** start DATA **
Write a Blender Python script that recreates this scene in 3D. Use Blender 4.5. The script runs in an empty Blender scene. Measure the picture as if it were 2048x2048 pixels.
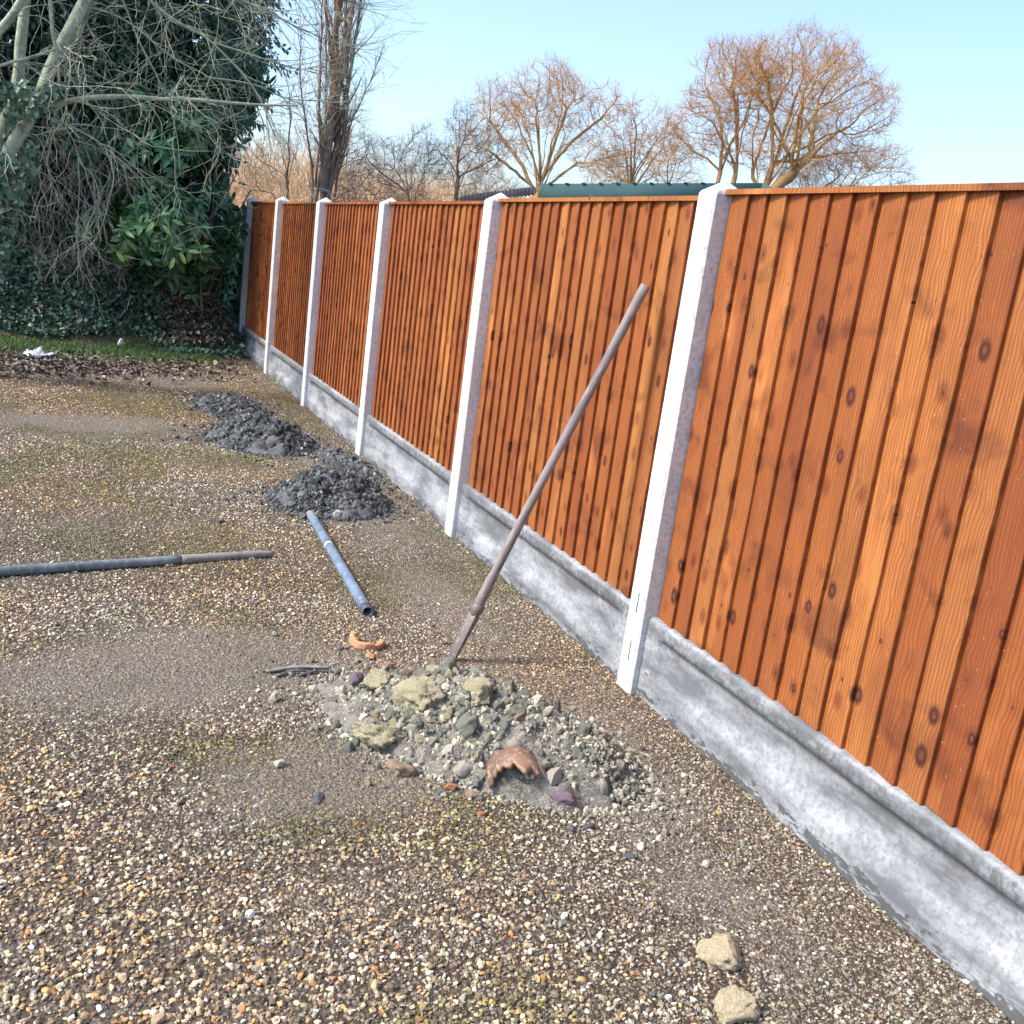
import bpy, bmesh, math, random
import numpy as np
from mathutils import Matrix, Vector
random.seed(7); rng = np.random.default_rng(11)
S = bpy.context.scene
COL = S.collection

# ------------------------------------------------------------------ camera
YAW, PITCH, ROLL, CAMH, FPX = .4311, .2398, .1343, 1.4395, 2010.57
fw = Vector((math.sin(YAW)*math.cos(PITCH), math.cos(YAW)*math.cos(PITCH), -math.sin(PITCH)))
r0 = Vector((math.cos(YAW), -math.sin(YAW), 0)); u0 = r0.cross(fw)
rr = r0*math.cos(ROLL)+u0*math.sin(ROLL); uu = u0*math.cos(ROLL)-r0*math.sin(ROLL)
cam_d = bpy.data.cameras.new('camera'); cam = bpy.data.objects.new('camera', cam_d); COL.objects.link(cam)
m = Matrix((rr, uu, -fw)).transposed().to_4x4(); m.translation = (0, 0, CAMH); cam.matrix_world = m
cam_d.sensor_width = 36; cam_d.lens = 36*FPX/2048; cam_d.clip_start = .05; cam_d.clip_end = 2000
S.camera = cam

# ------------------------------------------------------------------ light
SUN_EL = math.radians(46.0); SUN_AZ = math.radians(-84)
SUN_DIR = Vector((math.sin(SUN_AZ)*math.cos(SUN_EL), math.cos(SUN_AZ)*math.cos(SUN_EL), math.sin(SUN_EL)))   # towards the sun
w = bpy.data.worlds.new('World'); S.world = w; w.use_nodes = True
nt = w.node_tree; bg = nt.nodes['Background']
sky = nt.nodes.new('ShaderNodeTexSky'); sky.sky_type = 'NISHITA'; sky.sun_disc = False
sky.sun_elevation = SUN_EL; sky.sun_rotation = math.atan2(SUN_DIR.x, SUN_DIR.y)
sky.air_density = 1.0; sky.dust_density = 2.4; sky.ozone_density = 1.0
tintn = nt.nodes.new('ShaderNodeMix'); tintn.data_type = 'RGBA'; tintn.blend_type = 'MULTIPLY'; tintn.inputs[0].default_value = 1
nt.links.new(sky.outputs[0], tintn.inputs[6]); tintn.inputs[7].default_value = (.93, .985, 1.07, 1)
nt.links.new(tintn.outputs[2], bg.inputs[0]); bg.inputs[1].default_value = .14
sd = bpy.data.lights.new('sun', 'SUN'); sd.energy = 2.5; sd.angle = math.radians(14); sd.color = (1, .91, .80)
so = bpy.data.objects.new('sun', sd); COL.objects.link(so)
so.rotation_euler = SUN_DIR.to_track_quat('Z', 'Y').to_euler(); so.location = (-5, -5, 20)
vs = S.view_settings; vs.view_transform = 'Standard'; vs.look = 'None'; vs.gamma = 1; vs.use_curve_mapping = False
vs.exposure = 1.22
S.render.engine = 'CYCLES'

# ------------------------------------------------------------------ helpers
def _hash(ix, iy, iz, seed):
    h = (ix*374761393+iy*668265263+iz*2147483647+seed*974711) & 0xffffffff
    h = ((h ^ (h >> 13))*1274126177) & 0xffffffff
    h = (h ^ (h >> 16)) & 0xffffffff
    return h/4294967295.0*2-1
def vnoise(P, seed=0):
    P = np.asarray(P, float); i = np.floor(P).astype(np.int64); f = P-i; f = f*f*(3-2*f)
    out = 0
    for dx in (0, 1):
        for dy in (0, 1):
            for dz in (0, 1):
                wgt = (f[:, 0] if dx else 1-f[:, 0])*(f[:, 1] if dy else 1-f[:, 1])*(f[:, 2] if dz else 1-f[:, 2])
                out = out+wgt*_hash(i[:, 0]+dx, i[:, 1]+dy, i[:, 2]+dz, seed)
    return out
def fbm(P, seed=0, oct=4, lac=2.1, gain=.5):
    a = 1; s = 0; P = np.asarray(P, float)
    for k in range(oct):
        s = s+a*vnoise(P, seed+k*17); P = P*lac+3.7; a *= gain
    return s
def n2(x, y, s, seed=0, oct=3):
    x = np.atleast_1d(np.asarray(x, float)); y = np.atleast_1d(np.asarray(y, float))
    return fbm(np.stack([x*s, y*s, np.zeros_like(x)+.5], 1), seed, oct)
def ground_z(x, y):
    x = np.atleast_1d(np.asarray(x, float)); y = np.atleast_1d(np.asarray(y, float))
    z = .014*n2(x, y, 1.1, 3, 3)
    near = np.clip((x-1.45)/.4, 0, 1)*np.clip((2.4-x)/.4, 0, 1)
    z = z*(1-near*.7)+.012*near
    # the ivy bank at the far end of the yard
    b = np.clip((y-11.75+.25*n2(x, y, .8, 9, 2))/1.05, 0, 1); b = b*b*(3-2*b)
    b = b*np.clip((1.9-x)/.7, 0, 1)
    z = z+(.70+.40*np.clip((1.1-x)/.9, 0, 1))*b*(y < 40)
    return z
def gz1(x, y): return float(ground_z(x, y)[0])

def mesh_np(name, V, F, mats, parent=None, smooth=False, attr=None, mi=None, sizes=None):
    """V (n,3); F (m,k) of equal sided faces, or list of such arrays"""
    V = np.asarray(V, np.float32)
    Fs = F if isinstance(F, list) else [F]
    Fs = [np.asarray(a, np.int32) for a in Fs if len(a)]
    me = bpy.data.meshes.new(name)
    me.vertices.add(len(V)); me.vertices.foreach_set('co', V.ravel())
    idx = np.concatenate([a.ravel() for a in Fs]); tot = np.concatenate([np.full(len(a), a.shape[1], np.int32) for a in Fs])
    st = np.concatenate([[0], np.cumsum(tot)[:-1]]).astype(np.int32)
    me.loops.add(len(idx)); me.loops.foreach_set('vertex_index', idx)
    me.polygons.add(len(tot)); me.polygons.foreach_set('loop_start', st); me.polygons.foreach_set('loop_total', tot)
    if smooth: me.polygons.foreach_set('use_smooth', np.ones(len(tot), bool))
    if mi is not None: me.polygons.foreach_set('material_index', np.asarray(mi, np.int32))
    if attr is not None:
        for k, (dom, val) in attr.items():
            val = np.asarray(val, np.float32)
            if val.ndim == 2:
                a = me.attributes.new(k, 'FLOAT_VECTOR', dom); a.data.foreach_set('vector', val.ravel())
            else:
                a = me.attributes.new(k, 'FLOAT', dom); a.data.foreach_set('value', val)
    me.update(calc_edges=True); me.validate()
    for q in (mats if isinstance(mats, (list, tuple)) else [mats]): me.materials.append(q)
    return link(name, me, parent)
def link(name, me, parent=None):
    o = bpy.data.objects.new(name, me); COL.objects.link(o)
    if parent is not None: o.parent = parent
    return o
def tag(o, label=None, cat=None, group=None, kind=None):
    if label: o['label'] = label
    if cat: o['category'] = cat
    if group: o['group'] = group
    if kind: o['kind'] = kind
    return o
def empty(name, loc, label, cat, group=None, rot=(0, 0, 0)):
    o = bpy.data.objects.new(name, None); o.empty_display_size = .1; COL.objects.link(o)
    o.location = loc; o.rotation_euler = rot
    return tag(o, label, cat, group)
def bm_obj(name, bm, mat, parent=None, smooth=False):
    me = bpy.data.meshes.new(name); bm.normal_update(); bm.to_mesh(me); bm.free()
    if smooth:
        for p in me.polygons: p.use_smooth = True
    for q in (mat if isinstance(mat, (list, tuple)) else [mat]): me.materials.append(q)
    return link(name, me, parent)
def box(bm, lo, hi):
    vs_ = [bm.verts.new((lo[0] if i & 1 == 0 else hi[0], lo[1] if i & 2 == 0 else hi[1], lo[2] if i & 4 == 0 else hi[2])) for i in range(8)]
    for f in ((0, 2, 3, 1), (4, 5, 7, 6), (0, 1, 5, 4), (2, 6, 7, 3), (0, 4, 6, 2), (1, 3, 7, 5)):
        bm.faces.new([vs_[i] for i in f])
def unit(v):
    n = np.linalg.norm(v, axis=-1, keepdims=True); return v/np.maximum(n, 1e-9)
def tubes(P0, P1, D0, D1, R0, R1, k):
    """frusta from P0 to P1 with end directions D0, D1"""
    n = len(P0); a = np.arange(k)*2*np.pi/k
    out = []
    for P, D, R in ((P0, D0, R0), (P1, D1, R1)):
        D = unit(D); ref = np.tile(np.array([1., .13, .07]), (n, 1))
        s = unit(np.cross(D, ref)); t = np.cross(D, s)
        out.append(P[:, None]+R[:, None, None]*(np.cos(a)[None, :, None]*s[:, None]+np.sin(a)[None, :, None]*t[:, None]))
    V = np.concatenate(out, 1).reshape(-1, 3)
    b = (np.arange(n)*2*k)[:, None, None]; j = np.arange(k); j2 = (j+1) % k
    F = np.stack([j, j2, j2+k, j+k], 1)[None]+b
    return V, F.reshape(-1, 4)
def polytube(pts, rads, k=8, cap=True):
    """one continuous tube through pts"""
    P = np.asarray(pts, float); R = np.asarray(rads, float); n = len(P)
    D = np.gradient(P, axis=0); D = unit(D)
    ref = np.array([.31, .17, .93]) if abs(D[:, 2]).mean() < .8 else np.array([1., .1, .05])
    s = unit(np.cross(D, ref)); t = np.cross(D, s); a = np.arange(k)*2*np.pi/k
    V = (P[:, None]+R[:, None, None]*(np.cos(a)[None, :, None]*s[:, None]+np.sin(a)[None, :, None]*t[:, None])).reshape(-1, 3)
    j = np.arange(k); j2 = (j+1) % k
    F = np.concatenate([np.stack([j, j2, j2+k, j+k], 1)+i*k for i in range(n-1)])
    T = []
    if cap:
        V = np.concatenate([V, P[:1]-D[:1]*R[0]*.15, P[-1:]+D[-1:]*R[-1]*.15])
        T = np.concatenate([np.stack([j2, j, np.full(k, n*k)], 1), np.stack([j+(n-1)*k, j2+(n-1)*k, np.full(k, n*k+1)], 1)])
    return V, F, T

# --- materials
class N:
    def __init__(s, name):
        s.m = bpy.data.materials.new(name); s.m.use_nodes = True; s.t = s.m.node_tree
        s.b = s.t.nodes['Principled BSDF']
    def n(s, typ, **k):
        o = s.t.nodes.new('ShaderNode'+typ)
        for a, v in k.items():
            if a.startswith('i_'):
                o.inputs[a[2:].replace('_', ' ')].default_value = v
            else: setattr(o, a, v)
        return o
    def l(s, a, b): s.t.links.new(a, b)
    def tc(s, which='Object'): return s.n('TexCoord').outputs[which]
    def mapv(s, vec, scale=(1, 1, 1), loc=(0, 0, 0), rot=(0, 0, 0)):
        o = s.n('Mapping'); o.inputs['Scale'].default_value = scale; o.inputs['Location'].default_value = loc
        o.inputs['Rotation'].default_value = rot; s.l(vec, o.inputs['Vector']); return o.outputs[0]
    def noise(s, vec, sc, det=4, rough=.55, dist=0):
        o = s.n('TexNoise'); o.inputs['Scale'].default_value = sc; o.inputs['Detail'].default_value = det
        o.inputs['Roughness'].default_value = rough; o.inputs['Distortion'].default_value = dist
        if vec is not None: s.l(vec, o.inputs['Vector'])
        return o.outputs['Fac']
    def ramp(s, fac, stops):
        o = s.n('ValToRGB'); e = o.color_ramp.elements
        while len(e) < len(stops): e.new(.5)
        for q, (p, c) in zip(e, stops):
            q.position = p; q.color = (c, c, c, 1) if isinstance(c, (int, float)) else (*c, 1)
        s.l(fac, o.inputs[0]); return o.outputs[0]
    def math(s, op, a, b=None, c=None):
        o = s.n('Math', operation=op)
        for i, v in enumerate((a, b, c)):
            if v is None: continue
            if isinstance(v, (int, float)): o.inputs[i].default_value = v
            else: s.l(v, o.inputs[i])
        return o.outputs[0]
    def mix(s, fac, a, b, mode='MIX'):
        o = s.n('Mix', data_type='RGBA', blend_type=mode)
        for i, v in ((0, fac), (6, a), (7, b)):
            if isinstance(v, (int, float)): o.inputs[i].default_value = v if i == 0 else (v, v, v, 1)
            elif isinstance(v, tuple): o.inputs[i].default_value = (*v, 1)
            else: s.l(v, o.inputs[i])
        return o.outputs[2]
    def rnd(s): return s.n('ObjectInfo').outputs['Random']
    def bump(s, h, strength=.5, dist=.01, prev=None):
        o = s.n('Bump'); o.inputs['Strength'].default_value = strength; o.inputs['Distance'].default_value = dist
        s.l(h, o.inputs['Height'])
        if prev is not None: s.l(prev, o.inputs['Normal'])
        return o.outputs[0]
    def out(s, col=None, rough=None, nrm=None, spec=None, metal=None):
        b = s.b
        for v, k in ((col, 'Base Color'), (rough, 'Roughness'), (nrm, 'Normal'), (spec, 'Specular IOR Level'), (metal, 'Metallic')):
            if v is None: continue
            if isinstance(v, (int, float)): b.inputs[k].default_value = v
            elif isinstance(v, tuple): b.inputs[k].default_value = (*v, 1)
            else: s.l(v, b.inputs[k])
        return s.m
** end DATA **
◆ STATED PROBLEM
Pictures excluded, repeat exactly the lines from the top of the material through the line with "COL = S.collection", including both of those lines.

◆ IN RESPONSE
Write a Blender Python script that recreates this scene in 3D. Use Blender 4.5. The script runs in an empty Blender scene. Measure the picture as if it were 2048x2048 pixels.
import bpy, bmesh, math, random
import numpy as np
from mathutils import Matrix, Vector
random.seed(7); rng = np.random.default_rng(11)
S = bpy.context.scene
COL = S.collection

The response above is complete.